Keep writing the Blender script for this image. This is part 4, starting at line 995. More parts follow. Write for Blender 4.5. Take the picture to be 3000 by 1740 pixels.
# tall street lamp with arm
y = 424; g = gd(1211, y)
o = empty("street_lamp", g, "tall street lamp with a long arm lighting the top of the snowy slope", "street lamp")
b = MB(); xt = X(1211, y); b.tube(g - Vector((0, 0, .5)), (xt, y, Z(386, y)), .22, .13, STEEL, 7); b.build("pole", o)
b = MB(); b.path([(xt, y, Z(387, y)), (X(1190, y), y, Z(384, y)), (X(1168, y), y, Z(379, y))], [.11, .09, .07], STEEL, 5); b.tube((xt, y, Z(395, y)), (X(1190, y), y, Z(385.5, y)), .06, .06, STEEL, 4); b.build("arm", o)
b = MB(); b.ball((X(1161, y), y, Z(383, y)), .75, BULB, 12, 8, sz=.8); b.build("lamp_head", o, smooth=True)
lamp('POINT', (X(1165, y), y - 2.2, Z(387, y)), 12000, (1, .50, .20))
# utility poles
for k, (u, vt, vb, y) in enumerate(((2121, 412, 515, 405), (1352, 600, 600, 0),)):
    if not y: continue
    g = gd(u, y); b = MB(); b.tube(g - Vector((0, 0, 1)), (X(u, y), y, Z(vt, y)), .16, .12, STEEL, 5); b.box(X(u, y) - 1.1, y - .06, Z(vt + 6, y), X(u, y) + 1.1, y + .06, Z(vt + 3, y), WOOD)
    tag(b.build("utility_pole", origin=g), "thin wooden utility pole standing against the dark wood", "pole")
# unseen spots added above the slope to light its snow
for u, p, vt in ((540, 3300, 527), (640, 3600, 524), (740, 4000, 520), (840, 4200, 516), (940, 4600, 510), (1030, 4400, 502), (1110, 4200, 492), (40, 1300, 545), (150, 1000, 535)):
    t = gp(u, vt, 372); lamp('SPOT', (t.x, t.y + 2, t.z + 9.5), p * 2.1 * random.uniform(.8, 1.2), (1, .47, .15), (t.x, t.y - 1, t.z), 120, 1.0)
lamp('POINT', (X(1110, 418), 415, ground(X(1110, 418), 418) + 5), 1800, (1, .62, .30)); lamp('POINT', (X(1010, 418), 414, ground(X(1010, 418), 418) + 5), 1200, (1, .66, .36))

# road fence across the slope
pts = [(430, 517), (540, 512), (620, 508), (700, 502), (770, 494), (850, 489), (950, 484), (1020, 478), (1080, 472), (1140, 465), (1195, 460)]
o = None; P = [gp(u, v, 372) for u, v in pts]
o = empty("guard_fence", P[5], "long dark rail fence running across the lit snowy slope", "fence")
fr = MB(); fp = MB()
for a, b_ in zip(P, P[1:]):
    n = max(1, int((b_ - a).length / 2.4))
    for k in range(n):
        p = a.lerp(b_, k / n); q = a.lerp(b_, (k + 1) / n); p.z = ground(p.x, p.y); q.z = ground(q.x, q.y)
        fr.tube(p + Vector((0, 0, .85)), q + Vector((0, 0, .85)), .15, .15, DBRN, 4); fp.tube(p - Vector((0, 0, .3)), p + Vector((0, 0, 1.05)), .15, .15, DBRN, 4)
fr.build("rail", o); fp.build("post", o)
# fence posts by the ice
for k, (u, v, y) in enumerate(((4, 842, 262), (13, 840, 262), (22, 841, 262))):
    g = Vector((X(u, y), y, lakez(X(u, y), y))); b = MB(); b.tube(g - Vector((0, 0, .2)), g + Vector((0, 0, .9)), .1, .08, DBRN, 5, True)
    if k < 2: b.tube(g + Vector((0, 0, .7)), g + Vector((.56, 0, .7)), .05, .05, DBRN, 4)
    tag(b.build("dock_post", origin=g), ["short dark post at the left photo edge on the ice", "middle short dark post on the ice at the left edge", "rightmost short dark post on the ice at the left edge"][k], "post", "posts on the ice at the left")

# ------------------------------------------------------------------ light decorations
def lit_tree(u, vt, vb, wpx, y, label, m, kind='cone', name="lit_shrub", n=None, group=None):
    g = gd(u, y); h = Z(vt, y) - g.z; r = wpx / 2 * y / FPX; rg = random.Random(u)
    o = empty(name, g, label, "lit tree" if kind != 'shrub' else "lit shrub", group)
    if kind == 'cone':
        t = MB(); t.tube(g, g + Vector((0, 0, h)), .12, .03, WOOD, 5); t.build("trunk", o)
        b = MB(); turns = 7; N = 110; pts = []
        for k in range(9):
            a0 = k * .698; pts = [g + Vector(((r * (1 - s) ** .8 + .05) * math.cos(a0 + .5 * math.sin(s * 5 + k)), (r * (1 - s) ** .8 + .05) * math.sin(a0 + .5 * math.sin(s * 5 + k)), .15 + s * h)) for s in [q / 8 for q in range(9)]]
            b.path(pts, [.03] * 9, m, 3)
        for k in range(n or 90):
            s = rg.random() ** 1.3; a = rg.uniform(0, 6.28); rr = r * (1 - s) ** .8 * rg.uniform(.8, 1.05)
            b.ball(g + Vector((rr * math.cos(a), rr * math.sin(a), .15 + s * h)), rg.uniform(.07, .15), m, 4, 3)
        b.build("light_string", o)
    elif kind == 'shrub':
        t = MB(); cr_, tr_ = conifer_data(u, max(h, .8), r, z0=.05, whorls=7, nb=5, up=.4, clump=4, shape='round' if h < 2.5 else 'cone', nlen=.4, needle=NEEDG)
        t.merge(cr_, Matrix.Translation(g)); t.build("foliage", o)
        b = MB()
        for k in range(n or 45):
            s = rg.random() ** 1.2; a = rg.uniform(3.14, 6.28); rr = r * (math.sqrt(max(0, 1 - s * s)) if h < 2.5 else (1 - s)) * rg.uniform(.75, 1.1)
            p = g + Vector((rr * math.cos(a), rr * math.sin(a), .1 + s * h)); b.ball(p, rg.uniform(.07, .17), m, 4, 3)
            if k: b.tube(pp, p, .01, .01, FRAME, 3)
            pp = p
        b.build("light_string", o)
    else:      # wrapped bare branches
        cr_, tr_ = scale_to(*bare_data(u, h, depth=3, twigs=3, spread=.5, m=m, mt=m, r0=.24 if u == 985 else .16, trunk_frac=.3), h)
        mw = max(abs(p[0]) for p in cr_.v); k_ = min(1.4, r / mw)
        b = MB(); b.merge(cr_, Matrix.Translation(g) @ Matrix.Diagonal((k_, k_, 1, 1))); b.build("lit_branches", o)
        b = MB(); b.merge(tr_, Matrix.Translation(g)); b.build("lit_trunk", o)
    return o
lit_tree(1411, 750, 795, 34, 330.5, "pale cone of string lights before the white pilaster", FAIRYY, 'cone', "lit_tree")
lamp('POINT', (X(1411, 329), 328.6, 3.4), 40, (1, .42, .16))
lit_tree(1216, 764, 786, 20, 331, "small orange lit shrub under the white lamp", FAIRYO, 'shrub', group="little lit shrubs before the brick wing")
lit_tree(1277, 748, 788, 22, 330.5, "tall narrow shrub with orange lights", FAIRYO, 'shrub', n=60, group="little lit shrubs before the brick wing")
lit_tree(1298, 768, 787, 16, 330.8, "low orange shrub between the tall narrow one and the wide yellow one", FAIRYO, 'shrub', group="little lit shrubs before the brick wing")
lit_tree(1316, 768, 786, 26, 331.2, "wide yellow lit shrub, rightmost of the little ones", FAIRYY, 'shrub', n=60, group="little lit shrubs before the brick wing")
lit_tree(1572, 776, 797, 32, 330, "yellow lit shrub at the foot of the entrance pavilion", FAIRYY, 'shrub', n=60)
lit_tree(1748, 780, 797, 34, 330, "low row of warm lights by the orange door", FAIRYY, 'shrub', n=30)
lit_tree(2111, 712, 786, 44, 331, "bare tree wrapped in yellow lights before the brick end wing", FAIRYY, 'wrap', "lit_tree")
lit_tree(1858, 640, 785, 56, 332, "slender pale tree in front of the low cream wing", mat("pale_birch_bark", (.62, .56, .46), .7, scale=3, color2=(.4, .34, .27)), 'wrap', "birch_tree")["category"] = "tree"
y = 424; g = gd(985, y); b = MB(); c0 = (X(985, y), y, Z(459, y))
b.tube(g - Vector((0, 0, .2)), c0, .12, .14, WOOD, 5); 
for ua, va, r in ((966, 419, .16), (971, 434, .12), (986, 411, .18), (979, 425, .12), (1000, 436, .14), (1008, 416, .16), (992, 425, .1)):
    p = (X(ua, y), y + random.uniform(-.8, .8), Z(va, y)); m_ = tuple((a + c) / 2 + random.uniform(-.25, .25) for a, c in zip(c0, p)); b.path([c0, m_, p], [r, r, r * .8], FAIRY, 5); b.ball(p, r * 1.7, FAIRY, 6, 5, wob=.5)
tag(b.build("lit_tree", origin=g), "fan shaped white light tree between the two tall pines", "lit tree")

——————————

# Stated exercise
Everything from the first line through the line containing "lamp('POINT', (X(1110, 418), 415, ground(X(1110, 418), 418)" should be quoted exactly, and nothing beyond it.

# Finished answer
Keep writing the Blender script for this image. This is part 4, starting at line 995. More parts follow. Write for Blender 4.5. Take the picture to be 3000 by 1740 pixels.
# tall street lamp with arm
y = 424; g = gd(1211, y)
o = empty("street_lamp", g, "tall street lamp with a long arm lighting the top of the snowy slope", "street lamp")
b = MB(); xt = X(1211, y); b.tube(g - Vector((0, 0, .5)), (xt, y, Z(386, y)), .22, .13, STEEL, 7); b.build("pole", o)
b = MB(); b.path([(xt, y, Z(387, y)), (X(1190, y), y, Z(384, y)), (X(1168, y), y, Z(379, y))], [.11, .09, .07], STEEL, 5); b.tube((xt, y, Z(395, y)), (X(1190, y), y, Z(385.5, y)), .06, .06, STEEL, 4); b.build("arm", o)
b = MB(); b.ball((X(1161, y), y, Z(383, y)), .75, BULB, 12, 8, sz=.8); b.build("lamp_head", o, smooth=True)
lamp('POINT', (X(1165, y), y - 2.2, Z(387, y)), 12000, (1, .50, .20))
# utility poles
for k, (u, vt, vb, y) in enumerate(((2121, 412, 515, 405), (1352, 600, 600, 0),)):
    if not y: continue
    g = gd(u, y); b = MB(); b.tube(g - Vector((0, 0, 1)), (X(u, y), y, Z(vt, y)), .16, .12, STEEL, 5); b.box(X(u, y) - 1.1, y - .06, Z(vt + 6, y), X(u, y) + 1.1, y + .06, Z(vt + 3, y), WOOD)
    tag(b.build("utility_pole", origin=g), "thin wooden utility pole standing against the dark wood", "pole")
# unseen spots added above the slope to light its snow
for u, p, vt in ((540, 3300, 527), (640, 3600, 524), (740, 4000, 520), (840, 4200, 516), (940, 4600, 510), (1030, 4400, 502), (1110, 4200, 492), (40, 1300, 545), (150, 1000, 535)):
    t = gp(u, vt, 372); lamp('SPOT', (t.x, t.y + 2, t.z + 9.5), p * 2.1 * random.uniform(.8, 1.2), (1, .47, .15), (t.x, t.y - 1, t.z), 120, 1.0)
lamp('POINT', (X(1110, 418), 415, ground(X(1110, 418), 418) + 5), 1800, (1, .62, .30)); lamp('POINT', (X(1010, 418), 414, ground(X(1010, 418), 418) + 5), 1200, (1, .66, .36))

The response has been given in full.